What you need done to get $$$ in the bank from VCs
You’ve got an offer and a term sheet with an investor, you’re about to sign the final document.
Then BOOM you’ll get the money in the bank and can go back to scaling your startup.
But actually, it’s not that simple. Often we see Founders underestimate the steps involved in preparing the documentation to receive capital from investors. That means the whole process of getting money becomes a lot longer than it should and more of a hassle for both startup and investor.
So what are the key stages once you have confirmation from investors?
- Term Sheet
- Due Diligence
- Investment documents: SAFE notes, Con Notes ie the actual contract and binding investor document
- Conditions Precedent
Now there’s a lot of information out there about term sheets, investment documents like SAFEs, due diligence and most pre-Series A Founders know what is involved in both.
By the way - at Accelerating Asia you sign a term sheet with us when you receive an offer to join our portfolio and then the SAFE note once the valuation cap is determined. More on SAFE notes here.
But what about Conditions Precedent? We find this is a knowledge gap and most founders at the early stage don’t realise how important and what they need to organise for conditions precedent.
Do you really need to know about Conditions Precedent? YES!
Conditions Precedent are the common conditions and documents you need to submit and have approved by the investor’s lawyers in order to receive the investment, it’s often the final stage of the investment process.
Essentially startups must meet Conditions Precedent in order to get the money. The information required to get there shouldn’t be a surprise either - they’re laid out in the investment documents - in our case the SAFE note that you sign with our VC fund.
Here are some common conditions precedent requirements that VCs like Accelerating Asia and international angel investors require of startups:
Singapore HQ: most international investors who choose startups from Southeast Asia and South Asia require Founders to setup a Singapore company, this is really easy and cheap and can be done within a few days for around $300 - there’s also plenty of services like Lanturn to support it.
Why a Singapore HQ? Well it doesn’t have to be Singapore - it can be the UK, Australia or Delaware C-corp - basically startups must be incorporated in a country with solid regulatory frameworks and company requirements. Getting it done early can mean that closing investors and meeting conditions precedent is a breeze.
Employee Agreements: Yes you’re a Founder and you run the company and while it may seem a bit unnecessary, Founders still need to be employed by the company they are running!

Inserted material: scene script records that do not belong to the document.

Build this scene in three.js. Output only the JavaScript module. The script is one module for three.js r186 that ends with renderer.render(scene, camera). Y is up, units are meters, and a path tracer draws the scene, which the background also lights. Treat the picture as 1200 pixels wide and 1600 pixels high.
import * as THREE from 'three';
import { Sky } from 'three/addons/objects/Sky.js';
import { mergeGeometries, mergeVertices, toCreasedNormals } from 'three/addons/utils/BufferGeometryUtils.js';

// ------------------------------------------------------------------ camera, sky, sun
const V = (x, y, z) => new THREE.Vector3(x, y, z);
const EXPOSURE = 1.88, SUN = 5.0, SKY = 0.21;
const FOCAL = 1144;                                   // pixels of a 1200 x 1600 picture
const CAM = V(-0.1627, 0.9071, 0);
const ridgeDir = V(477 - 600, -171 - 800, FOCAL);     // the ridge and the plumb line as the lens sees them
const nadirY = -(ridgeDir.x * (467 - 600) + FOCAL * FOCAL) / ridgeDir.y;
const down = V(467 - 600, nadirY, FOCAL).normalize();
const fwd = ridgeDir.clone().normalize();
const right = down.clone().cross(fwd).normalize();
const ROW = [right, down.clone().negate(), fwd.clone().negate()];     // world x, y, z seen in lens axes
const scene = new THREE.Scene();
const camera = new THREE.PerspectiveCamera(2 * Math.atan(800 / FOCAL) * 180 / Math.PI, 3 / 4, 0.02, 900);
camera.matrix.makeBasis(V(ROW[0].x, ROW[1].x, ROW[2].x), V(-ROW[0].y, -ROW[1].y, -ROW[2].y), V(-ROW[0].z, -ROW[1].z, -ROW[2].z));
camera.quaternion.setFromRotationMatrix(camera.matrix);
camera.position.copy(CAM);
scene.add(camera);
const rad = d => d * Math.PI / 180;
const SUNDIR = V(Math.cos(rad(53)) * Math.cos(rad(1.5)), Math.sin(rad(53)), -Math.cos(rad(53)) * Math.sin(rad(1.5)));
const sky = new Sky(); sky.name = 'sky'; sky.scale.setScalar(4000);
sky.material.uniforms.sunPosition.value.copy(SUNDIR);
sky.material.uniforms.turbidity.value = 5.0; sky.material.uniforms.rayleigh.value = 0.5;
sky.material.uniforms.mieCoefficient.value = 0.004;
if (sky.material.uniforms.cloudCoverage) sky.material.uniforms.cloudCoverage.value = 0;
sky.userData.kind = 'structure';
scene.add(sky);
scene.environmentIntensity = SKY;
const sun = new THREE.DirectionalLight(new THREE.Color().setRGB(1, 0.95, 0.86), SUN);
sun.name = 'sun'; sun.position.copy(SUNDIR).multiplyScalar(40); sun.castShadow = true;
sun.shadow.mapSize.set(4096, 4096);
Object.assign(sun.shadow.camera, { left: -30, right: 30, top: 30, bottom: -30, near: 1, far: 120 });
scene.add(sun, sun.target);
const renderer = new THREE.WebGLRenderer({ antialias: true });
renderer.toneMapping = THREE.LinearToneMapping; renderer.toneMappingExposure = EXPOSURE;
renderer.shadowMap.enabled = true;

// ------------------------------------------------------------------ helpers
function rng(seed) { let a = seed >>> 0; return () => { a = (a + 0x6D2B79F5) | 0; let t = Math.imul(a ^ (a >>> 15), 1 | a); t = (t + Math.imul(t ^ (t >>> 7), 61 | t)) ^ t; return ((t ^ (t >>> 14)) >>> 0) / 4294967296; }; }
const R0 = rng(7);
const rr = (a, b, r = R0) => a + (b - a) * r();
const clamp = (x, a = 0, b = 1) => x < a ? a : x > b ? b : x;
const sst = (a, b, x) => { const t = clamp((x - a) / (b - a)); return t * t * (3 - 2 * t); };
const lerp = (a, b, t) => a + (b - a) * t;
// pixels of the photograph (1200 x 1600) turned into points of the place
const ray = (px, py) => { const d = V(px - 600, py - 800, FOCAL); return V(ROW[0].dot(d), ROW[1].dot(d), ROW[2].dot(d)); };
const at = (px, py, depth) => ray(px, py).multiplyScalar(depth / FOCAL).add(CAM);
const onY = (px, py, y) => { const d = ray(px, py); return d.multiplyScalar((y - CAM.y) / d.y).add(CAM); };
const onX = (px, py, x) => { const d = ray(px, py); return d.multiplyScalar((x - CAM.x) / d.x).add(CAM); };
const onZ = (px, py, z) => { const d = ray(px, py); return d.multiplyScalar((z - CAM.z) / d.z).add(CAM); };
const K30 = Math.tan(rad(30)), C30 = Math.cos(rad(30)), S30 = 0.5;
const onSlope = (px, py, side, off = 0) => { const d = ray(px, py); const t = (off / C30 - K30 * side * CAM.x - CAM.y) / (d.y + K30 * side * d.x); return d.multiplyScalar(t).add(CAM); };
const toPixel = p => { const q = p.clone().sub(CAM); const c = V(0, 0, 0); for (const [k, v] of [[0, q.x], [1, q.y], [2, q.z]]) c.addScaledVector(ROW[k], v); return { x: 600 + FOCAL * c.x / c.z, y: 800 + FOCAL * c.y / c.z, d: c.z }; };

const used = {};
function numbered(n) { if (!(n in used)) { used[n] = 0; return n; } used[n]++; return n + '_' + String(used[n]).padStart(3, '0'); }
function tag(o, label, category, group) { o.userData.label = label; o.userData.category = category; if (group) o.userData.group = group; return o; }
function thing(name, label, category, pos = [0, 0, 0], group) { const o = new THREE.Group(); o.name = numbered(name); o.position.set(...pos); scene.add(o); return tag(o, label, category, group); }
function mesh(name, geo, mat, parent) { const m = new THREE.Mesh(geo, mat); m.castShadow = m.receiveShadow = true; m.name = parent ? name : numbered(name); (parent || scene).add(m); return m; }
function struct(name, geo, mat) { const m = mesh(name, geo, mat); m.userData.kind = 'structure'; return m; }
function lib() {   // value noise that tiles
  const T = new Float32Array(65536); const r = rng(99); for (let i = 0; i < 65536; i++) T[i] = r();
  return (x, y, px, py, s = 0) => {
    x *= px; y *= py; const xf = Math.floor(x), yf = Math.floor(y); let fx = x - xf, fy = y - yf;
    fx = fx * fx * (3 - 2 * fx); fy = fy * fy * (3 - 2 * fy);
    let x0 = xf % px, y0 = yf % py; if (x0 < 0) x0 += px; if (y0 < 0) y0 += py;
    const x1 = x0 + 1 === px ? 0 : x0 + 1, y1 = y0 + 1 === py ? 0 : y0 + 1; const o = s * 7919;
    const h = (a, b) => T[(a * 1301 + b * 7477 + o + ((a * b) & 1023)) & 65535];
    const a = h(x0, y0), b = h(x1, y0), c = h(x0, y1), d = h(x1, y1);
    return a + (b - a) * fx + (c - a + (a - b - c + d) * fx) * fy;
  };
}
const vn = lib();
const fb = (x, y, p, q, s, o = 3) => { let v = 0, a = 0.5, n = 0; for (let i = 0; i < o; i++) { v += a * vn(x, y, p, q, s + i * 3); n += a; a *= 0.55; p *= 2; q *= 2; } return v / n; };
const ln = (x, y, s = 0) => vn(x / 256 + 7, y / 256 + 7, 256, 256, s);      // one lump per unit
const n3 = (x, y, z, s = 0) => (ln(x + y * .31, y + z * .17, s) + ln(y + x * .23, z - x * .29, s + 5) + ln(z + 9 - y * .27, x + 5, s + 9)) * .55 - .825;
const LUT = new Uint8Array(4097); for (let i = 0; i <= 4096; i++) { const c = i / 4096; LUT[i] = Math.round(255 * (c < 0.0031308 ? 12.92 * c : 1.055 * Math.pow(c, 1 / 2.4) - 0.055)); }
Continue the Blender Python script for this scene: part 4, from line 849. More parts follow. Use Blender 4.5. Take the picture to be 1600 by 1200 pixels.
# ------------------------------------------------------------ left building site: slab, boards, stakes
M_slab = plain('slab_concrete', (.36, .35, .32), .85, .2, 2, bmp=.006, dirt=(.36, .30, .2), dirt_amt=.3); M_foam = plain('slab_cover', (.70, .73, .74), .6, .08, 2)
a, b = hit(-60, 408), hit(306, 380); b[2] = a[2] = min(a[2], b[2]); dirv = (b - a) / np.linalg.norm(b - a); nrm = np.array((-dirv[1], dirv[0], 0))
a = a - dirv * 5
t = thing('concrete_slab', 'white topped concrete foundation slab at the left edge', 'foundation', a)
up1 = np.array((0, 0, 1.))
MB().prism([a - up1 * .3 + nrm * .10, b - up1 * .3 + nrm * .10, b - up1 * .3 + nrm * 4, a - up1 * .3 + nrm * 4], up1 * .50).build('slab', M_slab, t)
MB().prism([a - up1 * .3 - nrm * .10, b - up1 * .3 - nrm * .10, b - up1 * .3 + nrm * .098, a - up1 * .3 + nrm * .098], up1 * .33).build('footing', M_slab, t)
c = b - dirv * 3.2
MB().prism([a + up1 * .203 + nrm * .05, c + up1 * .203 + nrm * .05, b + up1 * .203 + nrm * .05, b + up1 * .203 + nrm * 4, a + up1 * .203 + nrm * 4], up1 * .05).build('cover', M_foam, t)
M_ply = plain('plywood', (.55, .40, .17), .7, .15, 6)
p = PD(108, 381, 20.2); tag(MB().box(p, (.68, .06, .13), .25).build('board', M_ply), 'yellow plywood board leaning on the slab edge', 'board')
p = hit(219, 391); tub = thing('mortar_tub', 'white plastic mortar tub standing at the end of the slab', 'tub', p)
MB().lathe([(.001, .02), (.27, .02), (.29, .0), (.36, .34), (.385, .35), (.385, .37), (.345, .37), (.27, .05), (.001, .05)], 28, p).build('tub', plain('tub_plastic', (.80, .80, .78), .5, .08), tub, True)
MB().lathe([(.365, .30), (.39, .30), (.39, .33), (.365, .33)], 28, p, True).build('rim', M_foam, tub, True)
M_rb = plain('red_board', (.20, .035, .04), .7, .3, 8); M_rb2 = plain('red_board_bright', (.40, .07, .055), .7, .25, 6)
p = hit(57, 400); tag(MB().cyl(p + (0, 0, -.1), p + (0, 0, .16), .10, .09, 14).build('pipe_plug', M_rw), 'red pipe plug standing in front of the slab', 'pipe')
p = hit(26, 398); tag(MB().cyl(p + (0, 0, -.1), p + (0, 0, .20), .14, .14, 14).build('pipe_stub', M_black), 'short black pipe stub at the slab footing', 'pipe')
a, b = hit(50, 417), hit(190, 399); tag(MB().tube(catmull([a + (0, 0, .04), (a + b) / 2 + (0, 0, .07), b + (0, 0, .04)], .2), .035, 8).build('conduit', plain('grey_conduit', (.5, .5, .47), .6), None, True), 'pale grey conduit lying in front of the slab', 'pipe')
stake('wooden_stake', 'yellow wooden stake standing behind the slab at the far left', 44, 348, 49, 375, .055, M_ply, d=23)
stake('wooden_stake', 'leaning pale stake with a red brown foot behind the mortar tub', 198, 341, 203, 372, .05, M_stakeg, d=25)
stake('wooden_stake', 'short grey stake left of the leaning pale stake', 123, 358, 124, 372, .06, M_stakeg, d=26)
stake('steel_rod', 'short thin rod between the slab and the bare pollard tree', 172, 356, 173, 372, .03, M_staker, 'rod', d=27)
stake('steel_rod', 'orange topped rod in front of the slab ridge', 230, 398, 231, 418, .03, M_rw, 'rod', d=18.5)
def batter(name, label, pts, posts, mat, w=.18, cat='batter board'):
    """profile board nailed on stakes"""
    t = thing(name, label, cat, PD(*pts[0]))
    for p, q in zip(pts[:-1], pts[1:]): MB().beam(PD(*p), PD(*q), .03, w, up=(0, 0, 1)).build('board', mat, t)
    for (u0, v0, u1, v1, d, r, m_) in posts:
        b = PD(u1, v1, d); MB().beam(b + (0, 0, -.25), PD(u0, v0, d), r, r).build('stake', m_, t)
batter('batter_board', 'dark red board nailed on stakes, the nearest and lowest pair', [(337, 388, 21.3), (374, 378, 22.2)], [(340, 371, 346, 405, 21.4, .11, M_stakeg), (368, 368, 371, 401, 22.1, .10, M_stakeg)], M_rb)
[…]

Why? Well investors are investing in the entity not the founder directly, and they will want to see that the Founders are required to give a notice period, ensuring intellectual property belongs to the company, and any share vesting. At Accelerating Asia we require a three-year reverse vesting period and if you make it through to the program, we have a template for Employee Agreements.
Intellectual Property Assignment to the Singapore Holding Company. This is all about protecting your business and assets. At the end of the day, intellectual property will be owned by your company, so having the IP assigned to the Singapore holding company helps to protect you against, say, an disgruntled employee who claims that the IP actually belongs to them. For our Founders, Accelerating Asia provides a template for intellectual property assignment.
Consent and approvals from your board and shareholders (usually investors) for you to sign with the new investor and if you have an offer from Accelerating Asia, to join the program. For most startups, this requires organising two resolutions - one for the board and one of the shareholders, then getting approvals from all of the members. For startups joining the program, Accelerating Asia provides a template for the resolutions and pre-emption waivers for Founders.
At Accelerating Asia, we also have one more condition precedent which is specific to us as a VC accelerator and that is a share transfer for the program fee of ~3%. With the help of your corporate secretary, Founders transfer the required amount to Accelerating Asia. Now this is completely separate to the SAFE note and the investment amount but it is usually required to receive money in the bank from us.
Now we hope that helps clear up an area where we have seen startups fall down in. The benefit of getting on top of these common conditions precedent is that when an international angel investor or VC decides to invest in you, you will be ready to receive that money in the bank account quicker and overall it makes for a much smoother transaction for investor and Founder.
For startups accepted into the Accelerating Asia program, we aim to have this paperwork wrapped up quickly at the start of the accelerator so we get it out of the way and you can focus on closing other investors. It might seem like a lot but our Operations Manager helps to support you as you go through the process and provide templates to make it easier for you.